A razão é evidente. Os altos princípios proclamados pelo PCP e pelo Bloco são apenas para as câmaras de televisão, mas não alteram em nada a fidelidade canina da extrema-esquerda ao poder que conquistaram graças à falta de votos e ao oportunismo constitucional do PS. Mas que ninguém se convença que os tripés da geringonça farão cair o Governo e precipitarão novas eleições. Jamais! Por isso, Portugal tem o Governo que tem, navegando entre a vaga feliz do turismo e as ondas perigosas da dívida crescente.

O Governo é, pois, estável e não seria o Presidente da República quem lhe pediria responsabilidades pela incompetência e falta de verdade perante os factos. Em contrapartida, não existe nem há qualquer probabilidade de vir a existir um governo coerente, isto é, um governo com uma política consistente que não se limitasse a aproveitar o lado bom da conjuntura internacional a fim de esconder as consequências da falta de coragem e de competência para lidar com os problemas de fundo da sociedade portuguesa. Não admira, pois, que reine a falta de confiança em tal «geringonça» e no conjunto dos seus actores!

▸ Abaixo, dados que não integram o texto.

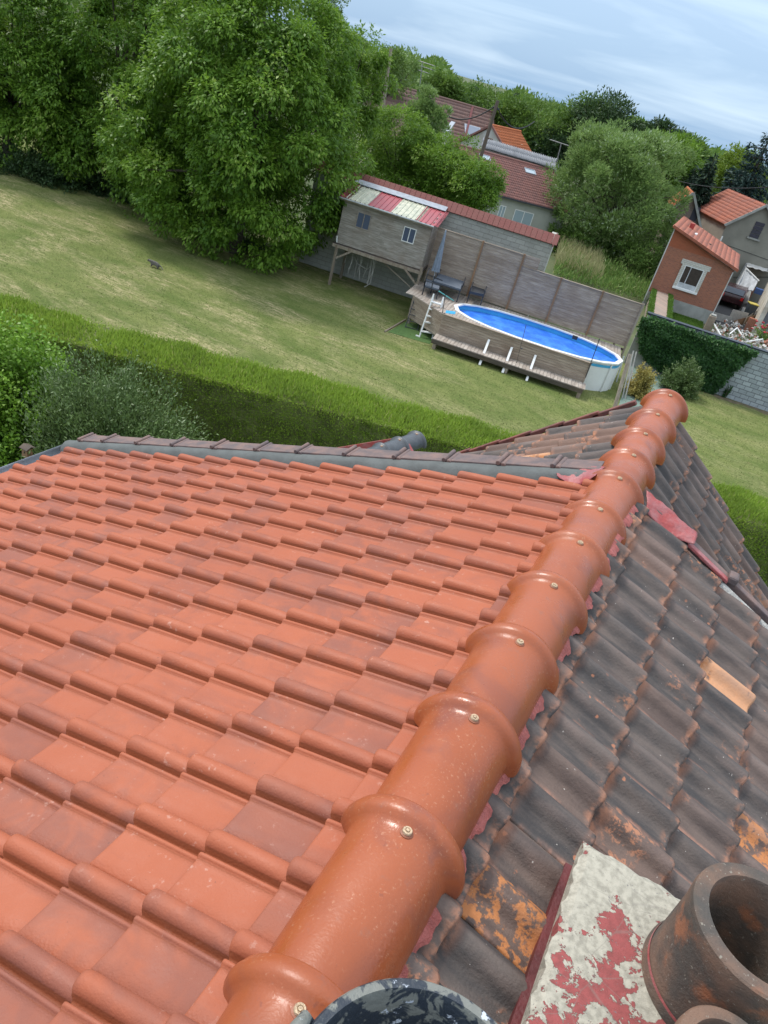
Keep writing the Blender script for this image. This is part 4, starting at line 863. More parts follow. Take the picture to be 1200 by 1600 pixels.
mb = MB(); mb.para(TP(tLf-0.1, -0.05, zf-0.10), ug*(tR-tLf+0.15), vg*dpt, Z*0.10); mb.build('floor', M['darkw'], th)
mb = MB(); mb.bar(TP(tLf-0.1, -0.08, zf-0.10), TP(tR+0.1, -0.08, zf-0.10), 0.07, 0.13); mb.bar(TP(tLf-0.1, dpt*.5, zf-0.2), TP(tR+0.1, dpt*.5, zf-0.2), 0.07, 0.13); mb.build('floor_beam', M['postw'], th)
for s_, q_ in ((0.0, -0.08), (tR+0.02, -0.08), (0.0, dpt-.4), (tR-0.1, dpt-.4)):
    mb = MB(); mb.bar(TP(s_, q_, 0), TP(s_, q_, zf-0.04 if s_ < 1 else zf+0.15), 0.10); mb.build('post', M['postw'], th)
mb = MB(); mb.bar(TP(0.05, -0.08, zf-0.62), TP(0.72, -0.08, zf-0.12), 0.08); mb.bar(TP(tR-0.05, -0.08, zf-0.62), TP(tR-0.72, -0.08, zf-0.12), 0.08); mb.bar(TP(tR-0.1, -0.04, zf-0.9), TP(tR-1.9, 0.1, zf-0.14), 0.03); mb.build('diagonal_brace', M['postw'], th)
mb = MB(); mb.bar(TP(-.05, -0.1, zf+.05), TP(-.09, -0.14, zf+.32), 0.05); mb.build('white_peg', M['white'], th)
# windows
for (pl, pr_, zt_, zb_) in (((633, 356), (650, 360), 3.40, 2.84), ((561, 331), (580, 336), 3.40, 2.80)):
    a = float((V(*pl, TA, ug)-TA)@ug); b = float((V(*pr_, TA, ug)-TA)@ug)
    m1 = MB(); fw = 0.035
    m1.para(TP(a-fw, -0.03, zb_-fw), ug*(b-a+2*fw), vg*0.03, Z*fw); m1.para(TP(a-fw, -0.03, zt_), ug*(b-a+2*fw), vg*0.03, Z*fw)
    for s_ in (a-fw, (a+b)/2-fw/2, b): m1.para(TP(s_, -0.03, zb_), ug*fw, vg*0.03, Z*(zt_-zb_))
    wf = m1.build('window', M['pvc'] if pl[0] > 600 else M['clad'], th)
    m2 = MB(); m2.para(TP(a, -0.012, zb_), ug*((b-a)/2-fw/2), vg*0.008, Z*(zt_-zb_)); m2.para(TP((a+b)/2+fw/2, -0.012, zb_), ug*((b-a)/2-fw/2), vg*0.008, Z*(zt_-zb_)); m2.build('pane', M['blueglass'], wf)
# corrugated roof in four strips, with a grey flashing board against the wall
def corr(name, s0, s1, mat):
    n_ = int((s1-s0)/0.24)*1; v = []; cols = []
    s_ = s0
    prof = []
    while s_ < s1-0.01:
        for dx, hz_ in ((0, 0), (.045, 0), (.06, .03), (.085, .03), (.10, 0), (.21, 0)): prof.append((s_+dx, hz_))
        s_ += 0.215
    prof.append((s1, 0)); q0_, q1_ = -0.22, dpt-0.28
    for (s__, hh) in prof: 
        for q_ in (q0_, (q0_+q1_)/2, q1_): v.append(TP(s__, q_, zr+0.03+(zb-zr)*(q_+0.1)/dpt+hh))
    f = [(i*3+j, (i+1)*3+j, (i+1)*3+j+1, i*3+j+1) for i in range(len(prof)-1) for j in range(2)]
    return mesh_obj(name, v, f, mat, th, [0.5]*len(f))
bnd = [V(574, 321, TA-vg*0.2, ug), V(610, 332, TA-vg*0.2, ug), V(648, 342, TA-vg*0.2, ug)]; bs_ = [float((p-TA)@ug) for p in bnd]
sx_ = [tLf-0.2, bs_[0]-1.05, bs_[0], bs_[1], bs_[2], tR+0.08]
for i, mm in enumerate(('redsheet', 'cream', 'redsheet', 'cream', 'redsheet')):
    if sx_[i+1] > sx_[i]: corr('roof_sheet', sx_[i], sx_[i+1], M[mm])
mb = MB(); mb.para(TP(tLf-.2, dpt-0.42, zb+0.02), ug*(tR-tLf+.3), vg*0.40+Z*0.13, Z*0.02); mb.build('roof_flashing', M['zinc'], th)
mb = MB(); mb.para(TP(tLf-.2, -0.24, zr-0.10), ug*(tR-tLf+.28), vg*0.05, Z*0.10); mb.build('fascia', M['white'] if False else M['postw'], th)
mb = MB(); mb.para(TP(tLf-.2, -0.30, zr-0.045), ug*(tR-tLf+.28), vg*0.06, Z*0.05); mb.build('gutter', M['tarp'], th, bevel=0.01)
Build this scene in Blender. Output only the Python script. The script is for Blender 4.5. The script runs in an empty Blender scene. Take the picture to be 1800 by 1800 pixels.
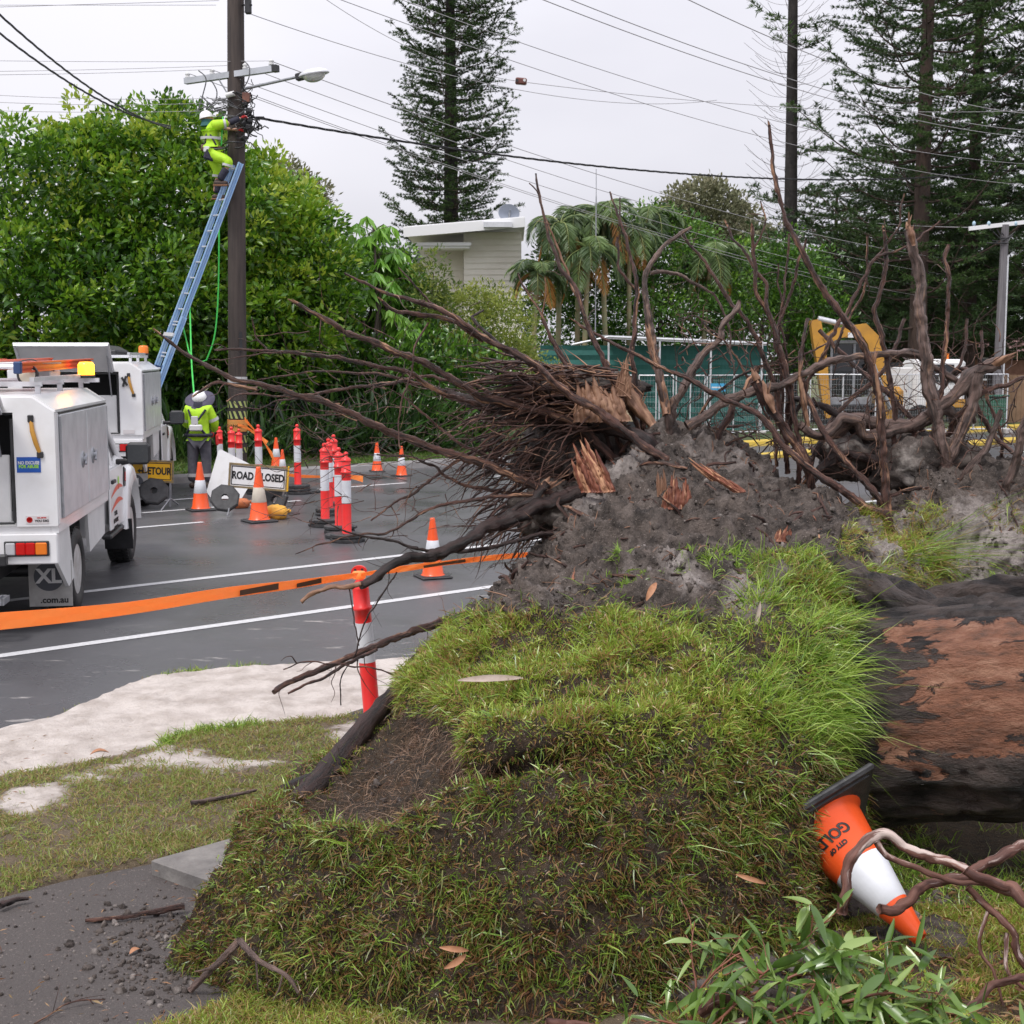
import bpy, math, random
import numpy as np
from mathutils import Vector, Matrix, Euler, noise
random.seed(7)
RS = np.random.RandomState(11)
SC = bpy.context.scene
COL = SC.collection
R = math.radians
# ---- camera
F = 2400.0            # focal length in pixels of the 1800 px picture
CH = 2.25             # camera height
PITCH = math.atan(270.0 / F)
cam_data = bpy.data.cameras.new("camera")
cam = bpy.data.objects.new("camera", cam_data)
COL.objects.link(cam)
cam.location = (0, 0, CH)
cam.rotation_euler = (math.pi / 2 - PITCH, 0, 0)
cam_data.lens = 48.0
cam_data.sensor_width = 36.0
cam_data.clip_end = 2000.0
cam_data.clip_start = 0.05
cam_data.dof.use_dof = True
cam_data.dof.focus_distance = 6.6
cam_data.dof.aperture_fstop = 18.0
SC.camera = cam
SC.render.resolution_x = 1024
SC.render.resolution_y = 1024
# ---- light
SUN_EL, SUN_AZ = R(58), R(-25)
world = bpy.data.worlds.new("World")
SC.world = world
world.use_nodes = True
wn = world.node_tree
for n in list(wn.nodes):
 wn.nodes.remove(n)
def wnode(t, **kw):
 n = wn.nodes.new(t)
 for k, v in kw.items():
  setattr(n, k, v)
 return n
sky = wnode('ShaderNodeTexSky', sky_type='NISHITA', sun_disc=False)
sky.sun_elevation = SUN_EL
sky.sun_rotation = SUN_AZ
sky.dust_density = 3.0
skym = wnode('ShaderNodeVectorMath', operation='SCALE')
skym.inputs['Scale'].default_value = 0.9
wn.links.new(sky.outputs[0], skym.inputs[0])
tc = wnode('ShaderNodeTexCoord')
mp = wnode('ShaderNodeMapping')
mp.inputs['Scale'].default_value = (1.0, 1.0, 2.6)
wn.links.new(tc.outputs['Generated'], mp.inputs[0])
nz = wnode('ShaderNodeTexNoise')
nz.inputs['Scale'].default_value = 1.9
nz.inputs['Detail'].default_value = 5
nz.inputs['Roughness'].default_value = 0.45
wn.links.new(mp.outputs[0], nz.inputs['Vector'])
cr = wnode('ShaderNodeValToRGB')
cr.color_ramp.elements[0].position = 0.33
cr.color_ramp.elements[0].color = (4.3, 4.25, 4.7, 1)
cr.color_ramp.elements[1].position = 0.66
cr.color_ramp.elements[1].color = (5.7, 5.6, 6.0, 1)
wn.links.new(nz.outputs['Fac'], cr.inputs[0])
sx = wnode('ShaderNodeSeparateXYZ')
wn.links.new(tc.outputs['Generated'], sx.inputs[0])
mr = wnode('ShaderNodeMapRange')
mr.inputs['From Min'].default_value = 0.0
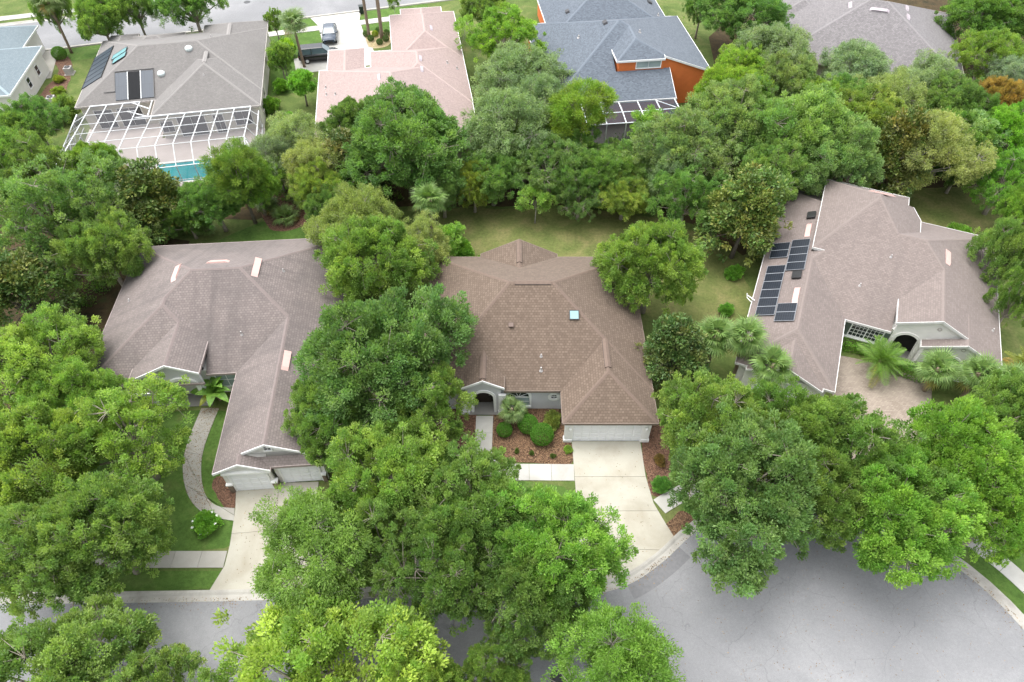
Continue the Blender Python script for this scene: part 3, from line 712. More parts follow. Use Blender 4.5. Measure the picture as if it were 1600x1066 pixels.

Segundo o próprio Governo se gaba, o que conta são as sondagens. E com efeito, Portugal tornou-se num daqueles países, cada vez mais numerosos, onde a tendência crescente para a abstenção eleitoral leva a que os vencedores das sondagens tendam habitualmente a ganhar as eleições com percentagens de representatividade muito baixas em relação ao corpo eleitoral. O jogo político-partidário transformou-se assim, pouco a pouco, na busca da melhor oportunidade para convocar eleições quando o partido do Governo está na alta das sondagens, aproveitando a boleia de qualquer facto ou número avulsos que lhe sejam favoráveis. As eleições autárquicas, porém, não servem para isso. A alta abstenção previsível não é de molde a tomar medidas a sério. O Verão continua demasiado quente para António Costa se arriscar ir a votos; assim o impasse político perdurará e o país perderá.